Se sucedieron, luego, las declaraciones de ambos estados, incluyendo protestas diplomáticas y amenazas veladas. Entretanto, funcionarios de ONG y voluntarios ocasionales repartían agua y vituallas a estos migrantes extraviados en la nada. Algunos agradecían a Chile, con lágrimas en los ojos y voces plañideras, por el tiempo pasado en su territorio y las bondades de la acogida.

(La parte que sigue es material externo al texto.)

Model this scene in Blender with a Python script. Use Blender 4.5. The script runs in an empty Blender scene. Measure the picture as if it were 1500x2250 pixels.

Los símiles literarios irrumpen en la memoria del escriba. Ayer concluí la lectura de un buen libro: El exilio imposible, estudio biográfico de los últimos años de Stefan Zweig, que culminaron con el suicidio del célebre escritor austriaco y de su esposa, en Petrópolis, Brasil, el 23 de febrero de 1942. Escrito por George Prochnik, un hijo de la emigración judía alemana, vástago del éxodo secular hebreo, nacido en los Estados Unidos de Norteamérica, nos entrega un vívido relato del desarraigo sin esperanza de uno de los más grandes escritores universales.

Concluyo esta crónica con el aserto implícito en otro título literario: El mundo es ancho y ajeno, del peruano Ciro Alegría. Quizá venga al caso.

Notas

1 Fragmento del poema 'Para a Habana me vou', del libro Cantares Gallegos, traducido al castellano.